[EXERCISE DETAILS]: Each of the entries should be retyped precisely as it appears.

### RECORDS PROVIDED

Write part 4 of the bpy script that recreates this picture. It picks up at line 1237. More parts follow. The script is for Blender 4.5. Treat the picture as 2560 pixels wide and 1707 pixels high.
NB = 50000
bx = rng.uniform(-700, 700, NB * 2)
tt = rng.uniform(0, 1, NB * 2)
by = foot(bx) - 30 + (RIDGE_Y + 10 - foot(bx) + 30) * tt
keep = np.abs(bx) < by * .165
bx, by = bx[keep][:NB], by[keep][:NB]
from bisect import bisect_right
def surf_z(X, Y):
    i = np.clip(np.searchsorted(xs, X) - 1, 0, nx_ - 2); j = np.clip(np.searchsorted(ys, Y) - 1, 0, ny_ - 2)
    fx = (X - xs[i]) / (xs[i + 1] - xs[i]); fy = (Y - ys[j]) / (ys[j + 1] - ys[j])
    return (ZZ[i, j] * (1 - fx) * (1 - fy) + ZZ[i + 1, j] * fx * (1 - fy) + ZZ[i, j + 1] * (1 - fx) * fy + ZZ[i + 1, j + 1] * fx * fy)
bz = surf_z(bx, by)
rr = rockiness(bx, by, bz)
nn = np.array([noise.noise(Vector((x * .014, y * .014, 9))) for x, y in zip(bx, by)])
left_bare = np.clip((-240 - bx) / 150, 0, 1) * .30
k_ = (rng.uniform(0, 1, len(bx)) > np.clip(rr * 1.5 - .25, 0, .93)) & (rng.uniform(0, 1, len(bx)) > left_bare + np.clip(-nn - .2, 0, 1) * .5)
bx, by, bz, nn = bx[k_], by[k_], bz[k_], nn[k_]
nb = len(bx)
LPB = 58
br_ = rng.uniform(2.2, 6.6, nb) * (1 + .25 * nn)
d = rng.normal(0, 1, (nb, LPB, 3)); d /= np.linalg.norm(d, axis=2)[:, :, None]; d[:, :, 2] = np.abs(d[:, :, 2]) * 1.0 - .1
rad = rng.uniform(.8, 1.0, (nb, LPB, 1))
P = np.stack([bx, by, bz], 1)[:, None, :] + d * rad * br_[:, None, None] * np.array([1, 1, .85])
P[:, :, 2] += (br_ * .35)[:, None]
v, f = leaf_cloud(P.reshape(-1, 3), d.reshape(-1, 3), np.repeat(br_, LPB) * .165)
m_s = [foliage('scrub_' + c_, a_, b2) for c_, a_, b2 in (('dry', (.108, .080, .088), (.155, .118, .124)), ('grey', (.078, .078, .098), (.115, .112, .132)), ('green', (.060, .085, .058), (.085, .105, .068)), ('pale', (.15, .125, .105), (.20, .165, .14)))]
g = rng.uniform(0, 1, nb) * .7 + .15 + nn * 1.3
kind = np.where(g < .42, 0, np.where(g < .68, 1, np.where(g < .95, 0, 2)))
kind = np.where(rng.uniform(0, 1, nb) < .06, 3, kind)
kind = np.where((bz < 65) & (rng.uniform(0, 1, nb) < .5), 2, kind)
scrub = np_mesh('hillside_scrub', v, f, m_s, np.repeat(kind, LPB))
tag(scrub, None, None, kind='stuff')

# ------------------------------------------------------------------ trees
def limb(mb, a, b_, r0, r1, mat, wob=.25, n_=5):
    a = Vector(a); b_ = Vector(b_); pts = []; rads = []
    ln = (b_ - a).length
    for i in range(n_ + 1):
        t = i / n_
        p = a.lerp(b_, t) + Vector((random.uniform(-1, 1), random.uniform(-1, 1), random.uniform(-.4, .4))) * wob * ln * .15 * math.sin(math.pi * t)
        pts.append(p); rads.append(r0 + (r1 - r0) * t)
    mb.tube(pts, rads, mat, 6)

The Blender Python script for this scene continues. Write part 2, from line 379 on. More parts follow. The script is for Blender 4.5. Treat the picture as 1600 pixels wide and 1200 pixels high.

######

[PROBLEM SOLUTION]:
Write part 4 of the bpy script that recreates this picture. It picks up at line 1237. More parts follow. The script is for Blender 4.5. Treat the picture as 2560 pixels wide and 1707 pixels high.
NB = 50000
bx = rng.uniform(-700, 700, NB * 2)
tt = rng.uniform(0, 1, NB * 2)
by = foot(bx) - 30 + (RIDGE_Y + 10 - foot(bx) + 30) * tt
keep = np.abs(bx) < by * .165
bx, by = bx[keep][:NB], by[keep][:NB]
from bisect import bisect_right
def surf_z(X, Y):
    i = np.clip(np.searchsorted(xs, X) - 1, 0, nx_ - 2); j = np.clip(np.searchsorted(ys, Y) - 1, 0, ny_ - 2)
    fx = (X - xs[i]) / (xs[i + 1] - xs[i]); fy = (Y - ys[j]) / (ys[j + 1] - ys[j])
    return (ZZ[i, j] * (1 - fx) * (1 - fy) + ZZ[i + 1, j] * fx * (1 - fy) + ZZ[i, j + 1] * (1 - fx) * fy + ZZ[i + 1, j + 1] * fx * fy)
bz = surf_z(bx, by)
rr = rockiness(bx, by, bz)
nn = np.array([noise.noise(Vector((x * .014, y * .014, 9))) for x, y in zip(bx, by)])
left_bare = np.clip((-240 - bx) / 150, 0, 1) * .30
k_ = (rng.uniform(0, 1, len(bx)) > np.clip(rr * 1.5 - .25, 0, .93)) & (rng.uniform(0, 1, len(bx)) > left_bare + np.clip(-nn - .2, 0, 1) * .5)
bx, by, bz, nn = bx[k_], by[k_], bz[k_], nn[k_]
nb = len(bx)
LPB = 58
br_ = rng.uniform(2.2, 6.6, nb) * (1 + .25 * nn)
d = rng.normal(0, 1, (nb, LPB, 3)); d /= np.linalg.norm(d, axis=2)[:, :, None]; d[:, :, 2] = np.abs(d[:, :, 2]) * 1.0 - .1
rad = rng.uniform(.8, 1.0, (nb, LPB, 1))
P = np.stack([bx, by, bz], 1)[:, None, :] + d * rad * br_[:, None, None] * np.array([1, 1, .85])
P[:, :, 2] += (br_ * .35)[:, None]
v, f = leaf_cloud(P.reshape(-1, 3), d.reshape(-1, 3), np.repeat(br_, LPB) * .165)
m_s = [foliage('scrub_' + c_, a_, b2) for c_, a_, b2 in (('dry', (.108, .080, .088), (.155, .118, .124)), ('grey', (.078, .078, .098), (.115, .112, .132)), ('green', (.060, .085, .058), (.085, .105, .068)), ('pale', (.15, .125, .105), (.20, .165, .14)))]
g = rng.uniform(0, 1, nb) * .7 + .15 + nn * 1.3
kind = np.where(g < .42, 0, np.where(g < .68, 1, np.where(g < .95, 0, 2)))
kind = np.where(rng.uniform(0, 1, nb) < .06, 3, kind)
kind = np.where((bz < 65) & (rng.uniform(0, 1, nb) < .5), 2, kind)
scrub = np_mesh('hillside_scrub', v, f, m_s, np.repeat(kind, LPB))
tag(scrub, None, None, kind='stuff')

# ------------------------------------------------------------------ trees
def limb(mb, a, b_, r0, r1, mat, wob=.25, n_=5):
    a = Vector(a); b_ = Vector(b_); pts = []; rads = []
    ln = (b_ - a).length
    for i in range(n_ + 1):
        t = i / n_
        p = a.lerp(b_, t) + Vector((random.uniform(-1, 1), random.uniform(-1, 1), random.uniform(-.4, .4))) * wob * ln * .15 * math.sin(math.pi * t)
        pts.append(p); rads.append(r0 + (r1 - r0) * t)
    mb.tube(pts, rads, mat, 6)

The Blender Python script for this scene continues. Write part 2, from line 379 on. More parts follow. The script is for Blender 4.5. Treat the picture as 1600 pixels wide and 1200 pixels high.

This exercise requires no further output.